Review by Maryanne Cathro 11th Apr 2019

Shakespeare’s plays famously feature grand actions offstage, often reported by a messenger or servant in glorious detail. This off stage action has been explored by other playwrights but I think it is an endlessly fascinating source of material.  

This Long Winter, written by Sarah Delahunty who co-directs with Neenah Dekkers-Reihana, gives Hermione, Queen of Sicily from A Winter’s Tale, her own story. It starts when she is thrown into prison and ends when she is transformed from a statue 16 years later – a period in the play covered by a short speech by the character Time after an interval. What Shakespeare considered irrelevant to the story these writers have built into an epic quest for a lost child, and so much more. 

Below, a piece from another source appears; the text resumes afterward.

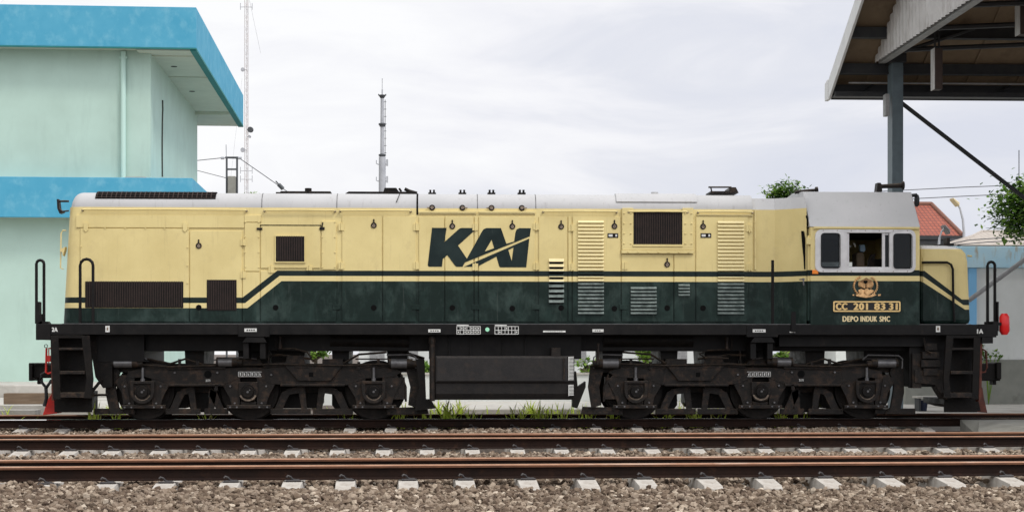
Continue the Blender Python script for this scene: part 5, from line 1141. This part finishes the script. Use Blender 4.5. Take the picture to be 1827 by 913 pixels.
# bogies
def bogie(c1, c2, c3, mirror):
    Y0 = YF + .46; BW = .10
    mx_ = (lambda a: a)
    def tr(a):          # the second bogie is turned end for end
        if not mirror: return a
        # piecewise map from the left bogie's axles to the right one's
        src = [255, 443, 667]; dst = [c3, c2, c1]
        if a <= 443: return dst[0] + (a - 255) * (dst[1] - dst[0]) / (443 - 255)
        return dst[1] + (a - 443) * (dst[2] - dst[1]) / (667 - 443)
    T = lambda l: [(tr(a), b) for a, b in l]
    axles = [255, 443, 667]
    def fn(m):
        for k, Yy in enumerate((Y0, 2 * YC - Y0 - BW)):
            top = [(228, 662), (262, 655), (300, 658), (400, 657), (430, 655), (470, 655), (500, 652), (615, 652), (640, 656), (702, 656), (716, 664), (702, 673), (652, 675), (618, 687), (602, 687), (505, 687), (480, 684), (455, 673), (430, 673), (405, 684), (395, 686), (305, 686), (285, 679), (258, 672), (225, 676)]
            # convex-ish pieces avoid tangled faces
            m.pprism(T([(228, 662), (262, 655), (300, 658), (300, 684), (285, 679), (258, 672), (225, 676)]), Yy, Yy + BW, Y0)
            m.pprism(T([(299, 658), (401, 657), (401, 685), (395, 686), (305, 686), (299, 684)]), Yy + .003, Yy + BW - .003, Y0)
            m.pprism(T([(400, 657), (430, 655), (470, 655), (500, 652), (500, 686), (480, 684), (455, 673), (430, 673), (405, 684), (400, 685)]), Yy, Yy + BW, Y0)
            m.pprism(T([(499, 652), (616, 652), (616, 687), (499, 686)]), Yy + .003, Yy + BW - .003, Y0)
            m.pprism(T([(615, 652), (640, 656), (702, 656), (716, 664), (702, 673), (652, 675), (618, 687), (615, 687)]), Yy, Yy + BW, Y0)
            for c in axles:
                m.pprism(T([(c - 50, 681), (c - 40, 668), (c - 15, 672), (c - 15, 724), (c - 30, 724), (c - 34, 708)]), Yy + .006, Yy + BW - .006, Y0)
                m.pprism(T([(c + 15, 672), (c + 40, 668), (c + 50, 681), (c + 36, 708), (c + 31, 724), (c + 15, 724)]), Yy + .006, Yy + BW - .006, Y0)
                m.pprism(T([(c - 38, 722), (c + 40, 722), (c + 40, 728), (c - 38, 728)]), Yy - .03, Yy + .05, Y0)
        # rim along the lower edge of the frame, transoms
        for a, b in ((300, 400), (500, 615)): m.pprism(T([(a, 684.5), (b, 684.5), (b, 688.5), (a, 688.5)]), Y0 - .03, Y0 + .01)
        m.pprism(T([(298, 654), (402, 653), (402, 658), (298, 659)]), Y0 - .03, Y0 + .02); m.pprism(T([(470, 648), (510, 646), (510, 653), (470, 656)]), Y0 - .03, Y0 + .02)
        for c in (350, 557): m.pprism(T([(c - 40, 660), (c + 40, 660), (c + 40, 700), (c - 40, 700)]), Y0 + .35, 2 * YC - Y0 - .35)
        m.pprism(T([(190, 648), (740, 648), (740, 664), (190, 664)]), Y0 + .12, Y0 + .2)
        m.pprism(T([(507, 651), (612, 651), (590, 679), (532, 679)]), Y0 - .045, Y0 + .0)
        m.pprism(T([(525, 650), (551, 650), (551, 656), (525, 656)]), Y0 - .055, Y0 + .0)
    B = part('bogie', M['grime2'], fn, bevel=.006)
    part('frame_opening', M['void'], lambda m: (m.cyl((X(tr(371), Y0), Y0 + .01, Z(667, Y0)), (X(tr(371), Y0), Y0 - .002, Z(667, Y0)), .06, 14), m.pprism(T([(551, 664), (559, 664), (559, 672), (551, 672)]), Y0 - .048, Y0 - .03)), B)
    zw = Z(697, 26.8); rw = .457
    for i, c in enumerate(axles):
        cx = X(tr(c), Y0 - .0)
        for s_, Yw in ((1, YC - GA / 2), (-1, YC + GA / 2)):
            o = part('wheel', M['tyre'], lambda m: (m.tube([(cx, Yw - s_ * .065, rw), (cx, Yw + s_ * .05, rw)], rw, 40), m.tube([(cx, Yw + s_ * .05, rw), (cx, Yw + s_ * .075, rw)], rw + .027, 40), m.tube([(cx, Yw - s_ * .085, rw), (cx, Yw - s_ * .064, rw)], rw * .86, 40)), B, smooth=True)
        part('axle', M['grime'], lambda m: (m.tube([(cx, Y0 + .1, rw), (cx, 2 * YC - Y0 - .1, rw)], .09, 12), m.tube([(cx, YC - .3, rw), (cx, YC + .3, rw)], .27, 18)), B)
        def ab(m):
            w = 17
            m.pprism([(tr(c) - w, 681), (tr(c) + w, 681), (tr(c) + w, 702), (tr(c) + w * .7, 713), (tr(c), 717), (tr(c) - w * .7, 713), (tr(c) - w, 702)], Y0 - .035, Y0 + .1, Y0)
            m.pprism([(tr(c) - 14, 716), (tr(c) + 14, 716), (tr(c) + 14, 722), (tr(c) - 14, 722)], Y0 + .02, Y0 + .1, Y0)
        part('axle_box', M['grime2'], ab, B, bevel=.008)
        zc = Z(698, Y0)
        def capf(m):
            m.cyl((cx, Y0 - .03, zc), (cx, Y0 - .055, zc), .118, 22); m.cyl((cx, Y0 - .05, zc), (cx, Y0 - .085, zc), .095, 20, .085)
        part('axle_cap', M['grime'], capf, B, smooth=True)
        def ringf(m):
            for a0 in range(205, 335, 10):
                a, b = R(a0), R(a0 + 10.5); r0, r1 = .116, .146
                m.prism([(cx + r0 * math.cos(a), zc + r0 * math.sin(a)), (cx + r1 * math.cos(a), zc + r1 * math.sin(a)), (cx + r1 * math.cos(b), zc + r1 * math.sin(b)), (cx + r0 * math.cos(b), zc + r0 * math.sin(b))], Y0 - .043, Y0 - .034)
        part('axle_box_rim', M['dust'], ringf, B)
        part('axle_bolt', M['cast'], lambda m: (m.cyl((cx, Y0 - .08, zc), (cx, Y0 - .10, zc), .018, 8), m.cyl((cx + .03, Y0 - .08, zc + .03), (cx + .03, Y0 - .095, zc + .03), .01, 6)), B)
        if i != 1:
            part('sand_pipe', M['cast'], lambda m: (m.tube([(cx, Y0 - .02, Z(676, Y0)), (cx, Y0 - .02, Z(655, Y0))], .022, 8), m.tube([(cx, Y0 - .025, Z(681, Y0)), (cx, Y0 - .025, Z(674, Y0))], .035, 8)), B)
    # outer axle boxes sit in U-shaped housings
    for c in (255, 667):
        part('axle_housing', M['grime2'], lambda m: m.fill([[(X(tr(c), Y0) + a, z_) for a, z_ in [(-.19, Z(679, Y0)), (.19, Z(679, Y0)), (.19, zc)] + [(.19 * math.cos(t), zc + .19 * -math.sin(t)) for t in [R(18) * i for i in range(1, 10)]] + [(-.19, zc)]],
            [(X(tr(c), Y0) + a, z_) for a, z_ in [(-.135, Z(684, Y0)), (.135, Z(684, Y0)), (.135, zc)] + [(.135 * math.cos(t), zc - .135 * math.sin(t)) for t in [R(18) * i for i in range(1, 10)]] + [(-.135, zc)]]], Y0 - .075, Y0 - .036), B, bevel=.008)
    for pts in ([(192, 657), (191, 640), (198, 634), (252, 633), (262, 641)], [(690, 633), (736, 632), (742, 637), (742, 656)], [(380, 642), (430, 637), (458, 640)]):
        part('brake_pipe', M['cast'], lambda m: m.tube([P(tr(a), b, Y0 - .06) for a, b in pts], .012, 6), B, smooth=True)
    for pts in ([(456, 664), (458, 640), (466, 634), (500, 633), (530, 637), (556, 640)], [(478, 660), (480, 625)], [(610, 650), (640, 632), (690, 628)], [(716, 668), (724, 690), (724, 716)], [(300, 650), (330, 640), (362, 650)]):
        part('hose', M['grime2'], lambda m: m.tube([P(tr(a), b, Y0 + .02) for a, b in pts], .018, 6), B, smooth=True)
    def boltf(m):
        for q, w in [(312, 664.), (388, 664.), (520, 658.), (600, 658.), (484, 668.)] + [(c + d, 718) for c in axles for d in (-24, 24)] + [(c + d, 688) for c in axles for d in (-32, 32)] + [(c + d, 725.) for c in axles for d in (-32, -20, 20, 34)]:
            m.cyl((X(tr(q), Y0), Y0 - .034, Z(w, Y0)), (X(tr(q), Y0), Y0 + .01, Z(w, Y0)), .015, 6)
    part('frame_bolts', M['cast'], boltf, B)
    for q, t, bt in ((386, 686, 694), (320, 640, 656), (352, 644, 655), (600, 642, 653), (640, 645, 657), (675, 640, 650)):
        part('hanger_link', M['grime2'], lambda m: (m.pprism(T([(q - 2.5, t), (q + 2.5, t), (q + 2, bt), (q - 2, bt)]), Y0 - .03, Y0 + .03), m.cyl((X(tr(q), Y0), Y0 - .04, Z(bt - 1, Y0)), (X(tr(q), Y0), Y0 + .03, Z(bt - 1, Y0)), .03, 10)), B)
    # brake gear
    BG = lambda fn, nm='brake_hanger': part(nm, M['grime2'], fn, B, bevel=.004)
    for c, s_, w in ((255, 1, 90), (443, -1, 70), (443, 1, 100), (667, -1, 100)):
        q = lambda l: T([(c + s_ * a, b) for a, b in l]); Yb = Y0 + .13
        BG(lambda m: (m.pprism(q([(44, 733), (58, 700), (70, 694), (74, 700), (58, 733)]), Yb, Yb + .05, Y0), m.pprism(q([(66, 694), (w - 2, 688), (w, 700), (72, 704)]), Yb + .004, Yb + .046, Y0),
            m.pprism(q([(w - 12, 698), (w, 694), (w + 4, 733), (w - 6, 733)]), Yb, Yb + .05, Y0), m.pprism(q([(38, 729), (w + 10, 729), (w + 10, 739), (38, 739)]), Yb - .01, Yb + .06, Y0)))
    BG(lambda m: (m.pprism(T([(188, 700), (190, 645), (206, 640), (214, 664), (206, 690), (212, 726), (222, 738), (196, 738)]), Y0 + .05, Y0 + .12), m.pprism(T([(168, 728), (240, 729), (240, 738), (168, 739)]), Y0 + .10, Y0 + .16)))
    BG(lambda m: (m.pprism(T([(722, 650), (748, 652), (752, 690), (746, 728), (728, 722), (732, 690)]), Y0 + .05, Y0 + .12), m.pprism(T([(690, 727), (762, 725), (765, 738), (690, 740)]), Y0 + .10, Y0 + .16)))
    BG(lambda m: m.pprism(T([(215, 684), (226, 676), (232, 716), (220, 722)]), Y0 - .01, Y0 + .06), 'brake_shoe')
    BG(lambda m: m.pprism(T([(700, 676), (722, 672), (724, 712), (702, 712)]), Y0 + .02, Y0 + .12), 'brake_shoe')
    for a, b, y, r_ in ((200, 246, 648, .066), (386, 424, 646, .066), (694, 736, 648, .075)):
        o = part('brake_cylinder', M['grime2'], lambda m: (m.tube([P(tr(a), y, Y0 - .05), P(tr(b), y, Y0 - .05)], r_, 16), m.tube([P(tr(b), y + 1, Y0 - .05), P(tr(b + 8), y + 1, Y0 - .05)], r_ * .8, 12), m.tube([P(tr(a - (1 if a > 600 else -1) * 0), y - 8, Y0), P(tr(a + 60 if a < 600 else a - 60), y - 8, Y0)], .012, 5)), B, smooth=True)
        part('cylinder_band', M['cast'], lambda m: m.tube([P(tr(a + 4), y, Y0 - .05), P(tr(b - 10), y, Y0 - .05)], r_ + .003, 16), B, smooth=True)
    part('brake_rod', M['grime2'], lambda m: (m.tube([P(tr(246), 650, Y0 - .06), P(tr(300), 654, Y0 - .06), P(tr(386), 652, Y0 - .06)], .014, 6), m.tube([P(tr(430), 651, Y0 - .06), P(tr(500), 650, Y0 - .06), P(tr(610), 652, Y0 - .06), P(tr(694), 649, Y0 - .06)], .014, 6), m.tube([P(tr(262), 640, Y0 + .1), P(tr(320), 652, Y0 + .1)], .02, 6)), B, smooth=True)
    o = part('number_stencil', M['white'], lambda m: [(m.pprism(T([(425 + k * 7, 662.5), (425.9 + k * 7, 662.5), (425.9 + k * 7, 671.5), (425 + k * 7, 671.5)]), Y0 - .006, Y0 - .001), m.pprism(T([(425 + k * 7, 662.5), (432 + k * 7, 662.5), (432 + k * 7, 663.3), (425 + k * 7, 663.3)]), Y0 - .0045, Y0 - .0012), m.pprism(T([(425 + k * 7, 670.7), (432 + k * 7, 670.7), (432 + k * 7, 671.5), (425 + k * 7, 671.5)]), Y0 - .0045, Y0 - .0012), m.pprism(T([(427.5 + k * 7, 664.5), (430 + k * 7, 664.5 + (k % 3)), (430 + k * 7, 669.5), (428 + k * 7, 669.5)]), Y0 - .0045, Y0 - .0012)) for k in range(6)], B)
    part('bogie_stencil', M['white'], lambda m: text_mb(m, '2171', X(tr(371) - 4, Y0), X(tr(371) + 4, Y0), Z(680, Y0), Z(676, Y0), Y0 - .002, .004, .05), B)
    # suspension blocks
    for l_ in ([(512, 634), (540, 634), (546, 651), (508, 651)], [(420, 640), (462, 640), (470, 652), (420, 652)], [(575, 640), (612, 640), (612, 652), (575, 652)]):
        part('suspension_block', M['grime2'], lambda m: m.pprism(T(l_), Y0 - .02, Y0 + .29), B, bevel=.006)
    for a, b_, t, bt in ((272, 336, 676, 728), (338, 372, 682, 735), (384, 430, 678, 728), (456, 572, 676, 728), (592, 655, 676, 730)):
        part('motor_case', M['grime'], lambda m: m.pprism(T([(a, t), (b_, t), (b_, bt - 8), (b_ - 6, bt), (a + 6, bt), (a, bt - 8)]), YC - .41, YC + .41, Y0 + .4), B)
    for a, b_ in ((330, 366), (425, 480), (484, 545), (592, 624), (690, 728), (205, 262)):  # boxes added to block the bright gap between bogie and frame
        part('gap_blocker', M['grime'], lambda m: m.pprism(T([(a, 618), (b_, 618), (b_ - 2, 652), (a + 2, 652)]), YC - .6, YC + .6, Y0 + .3), B)
    return B
bogie(255, 443, 667, False); bogie(1134, 1357, 1546, True)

Along the way Hermione loses her companion Emelia to the lures of a cute boy with a smooth tongue and meets many characters who, by their names and their situations, are soon revealed to be from the other side of a Shakespeare story. The lads from Romeo and Juliet, Diana and Helena from All’s Well that Ends Well, Katherina and Petruchio from Taming of the Shrew, and Juliet and Isabella from Measure for Measure are among them. I list them as while the play stands alone without knowing all of these stories, a quick refresh of their synopses would deliver extra layers.

The encounter that I wish to single out is with Katherina and Petruchio. I have to restrain myself from whooping when Barnaby Olson’s smarmy Petruchio’s attempts to justify his behaviour as some kind of game of genuine courtship is met with Hermione’s condemnation as still torture. I’ve long felt that this more modern interpretation of his plan to break Katherina is flawed. In this day and age it’s hard to condone the means justifying the end. Hannah Kelly portrays Katherina with humour that slowly devolves into horror. 

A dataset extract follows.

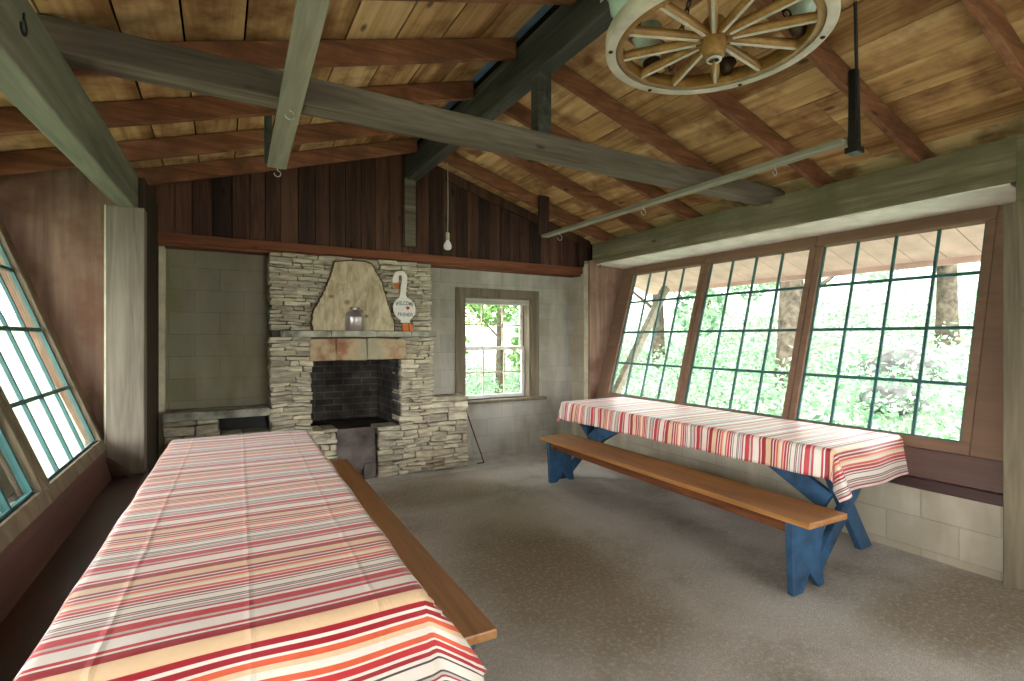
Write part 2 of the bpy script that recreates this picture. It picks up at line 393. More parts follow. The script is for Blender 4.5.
MB().prism([(RX + .1, RZ + .0), (4.25, under(4.25) + .035), (4.25, under(4.25) + .145), (RX + .1, RZ + .11)], XZ, 5.38, 5.418).obj('trim_12', 'gable', kind='structure', label='dark board along the top of the gable under the roof', cat='trim')
MB().box(4.05, 4.19, 5.34, 5.4, 2.375, under(4.19) + .1).obj('trim_2', 'gable', kind='structure', bevel=.003, label='wide dark upright board at the far right end of the gable boards', cat='trim')
MB().box(1.708, 1.83, 5.3, 5.36, 2.43, 3.16).obj('trim_3', 'tie', kind='structure', bevel=.004, label='short grey upright board under the end of the ridge beam', cat='trim')

# right stub and corner
MB().box(4.12, 4.5, 5.3, YF, -.08, 2.45).obj('wall_right_stub', 'blockY', kind='structure', label='narrow pale block pier in the far right corner', cat='wall')
MB().box(4.085, 4.2, 5.13, 5.3, .0, 2.40).obj('trim_4', 'whitestrip', kind='structure', bevel=.004, label='thin pale upright strip in the far right corner', cat='trim')
# left far stub wall and pale strip
MB().box(-.75, -.47, 4.52, YF, -.08, 2.6).obj('wall_left_stub', 'shadewall', kind='structure', label='side wall coloured dark for shadow, between the left post and the fireplace wall', cat='wall')
MB().box(-.47, -.425, 5.46, 5.595, 0, 2.26).obj('trim_5', 'whitestrip', kind='structure', bevel=.003, label='pale greenish strip in the far left corner', cat='trim')

# ---------------------------------------------------------------- window bays
MX = 3.43                                # mirror: x -> MX - x
def mir(side): return (lambda p: Vector(p)) if side > 0 else (lambda p: Vector((MX - p[0], p[1], p[2])))
UP = Vector((.27, 0, .963)); NI = Vector((-.963, 0, .27)); B0 = Vector((4.13, 0, .70))
def lean(a, b, n, L=False):
    if L: return B0 + Vector((-.02, a, 0)) + Vector((.342, 0, .940)) * b + Vector((-.940, 0, .342)) * n
    return B0 + Vector((0, a, 0)) + UP * b + NI * n
def lbox(mb, f, a0, a1, b0, b1, n0, n1):
    L = f((0, 0, 0)).x > 1
    vs = [f(lean(a, b, n, L)) for a in (a0, a1) for b in (b0, b1) for n in (n0, n1)]
    mb.add(vs, [(0, 1, 3, 2), (4, 6, 7, 5), (0, 4, 5, 1), (2, 3, 7, 6), (0, 2, 6, 4), (1, 5, 7, 3)])
TOPB = 1.73
def window(idx, side, y0, y1, lab, fm='frame'):
    # panes between y0 and y1
    f = mir(side); e = .052
    fr = MB()
    lbox(fr, f, y0 - e, y1 + e, 0, .075, -.035, .03); lbox(fr, f, y0 - e, y1 + e, 1.63, TOPB, -.035, .03)
    lbox(fr, f, y0 - e, y0, .075, 1.63, -.035, .03); lbox(fr, f, y1, y1 + e, .075, 1.63, -.035, .03)
    lbox(fr, f, y0 - e, y1 + e, 1.60, 1.64, -.02, .042)
    o = fr.obj('window_%d' % idx, fm, kind='structure', bevel=.004, label=lab, cat='window')
    mu = MB()
    for k in range(5):
        a = y0 + (y1 - y0) * k / 4; hw = .010 if 0 < k < 4 else .015
        lbox(mu, f, a - hw, a + hw, .07, 1.63, -.014, .002)
    for k in range(5):
        b = .075 + (1.63 - .075) * k / 4; hw = .011 if 0 < k < 4 else .014
        lbox(mu, f, y0, y1, b - hw, b + hw, -.013, .001)
    mu.obj('muntin_grid', 'teal', o)
    g = MB(); g.add([f(lean(a, b, -.012, side < 0)) for a, b in ((y0, .075), (y1, .075), (y1, 1.63), (y0, 1.63))], [(0, 1, 2, 3)])
    g.obj('glass_pane', 'glass', o)
    return o
wins = [(1, 1, 3.82, 4.865, 'leaning many-paned window at the far end beside the corner, over the table end'),
        (2, 1, 2.64, 3.71, 'leaning many-paned window in the middle of three, behind the right table'),
        (3, 1, 1.437, 2.53, 'leaning many-paned window nearest the olive post, at the table near end'),
        (4, 1, -.35, .72, 'added unseen leaning window past the olive post, for light'), (5, 1, -1.55, -.46, 'added unseen leaning window second past the olive post, for light'), (6, 1, -2.75, -1.66, 'added unseen leaning window third past the olive post, for light'),  # unseen windows added on this side to let in more daylight
        (7, -1, 3.10, 4.25, 'leaning teal-barred window beside the grey post and striped table'),
        (8, -1, 1.88, 2.98, 'leaning teal-barred window next to it, mostly out of view'), (9, -1, .66, 1.76, 'leaning teal-barred window beside the viewer'),
        (10, -1, -.56, .54, 'leaning teal-barred window behind the viewer'), (11, -1, -1.78, -.68, 'leaning teal-barred window second behind the viewer'), (12, -1, -3.0, -1.9, 'leaning teal-barred window third behind the viewer')]  # the ones behind the viewer are made up as extra daylight sources
for wv in wins: window(*wv, **({'fm': 'olive'} if wv[1] < 0 else {}))
hk = MB()
for side, segs in ((1, ((4.917, 5.1), (.78, 1.385), (YB, -2.81))), (-1, ((4.30, 4.5), (YB, -3.06)))):
    for a0, a1 in segs: lbox(hk, mir(side), a0, a1, 0, TOPB, -.05, .02)
hk.obj('wall_bay_boards', 'frame', kind='structure', label='brown boards closing the gaps beside the leaning windows', cat='wall')
# lower leaning panel, ledge, low block wall
for side, nm in ((1, 'right'), (-1, 'left')):
    f = mir(side); y1 = 5.1 if side > 0 else 4.45
    p = MB(); q0, q1 = Vector((4.135, 0, .71)), Vector((4.085, 0, .515))
    p.add([f((x_, y_, z_)) for y_ in (YB, y1) for x_, z_ in ((4.09, .705), (4.16, .705), (4.115, .52), (4.045, .52))],
          [(0, 1, 2, 3), (7, 6, 5, 4), (0, 4, 5, 1), (1, 5, 6, 2), (2, 6, 7, 3), (3, 7, 4, 0)])
    p.obj('wall_%s_panel' % nm, 'panel_low', kind='structure', label='brown panel between the leaning windows and the ledge on the %s' % nm, cat='wall')
    xi = 4.0 if side > 0 else 3.875
    l_ = MB(); xs = sorted((f((xi, 0, 0)).x, f((4.22, 0, 0)).x)); l_.box(xs[0], xs[1], YB, y1 + .03, .455, .525)
    l_.obj('trim_%d' % (6 if side > 0 else 7), 'ledge', kind='structure', bevel=.006, label='dark brown ledge capping the low block wall on the %s' % nm, cat='ledge')
    b = MB(); xs = sorted((f((xi + .05, 0, 0)).x, f((4.25, 0, 0)).x)); b.box(xs[0], xs[1], YB, y1 + .2, -.08, .455)
    b.obj('wall_%s' % nm, 'blockY', kind='structure', label='low concrete block wall under the %s ledge' % nm, cat='wall')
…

So many men – gaslighting, humiliating, blackmailing, abusing and controlling women. To achieve their own ends, or to get their end away. And the costuming that places each encounter in a different era right up into the 1970s is a poignant reminder that little changes. The ending I find particularly apt.

This is an amazing ensemble piece with everyone delivering a top notch performance. Erina Daniels’ hurting and hopeful and courageous Hermione carries the show with grace. She is partnered in this by Carrie Green’s vocals, present throughout on the balcony over the stage, evoking the Chorus and the Bard together. The whole team, including the stage manager and technical operators, delivers. 

This production is an unapologetically feminist expression condemning the patriarchy in all its guises. I love it. (Even the relentless throbbing of fingers burned making dinner does not distract me – if Hermione can wander the world for 16 years looking for Perdita then I can handle some sore fingers.)

The line that sticks with me is from Leontes at the end: “I thought I had the right to be angry.” That anger justifies a series of appalling acts on his part that ruin so many lives. Herein lies the rub – all is not well that ends well. I will not spoil the ending by revealing it; suffice to say there is plenty of food for thought dished up for us to take away.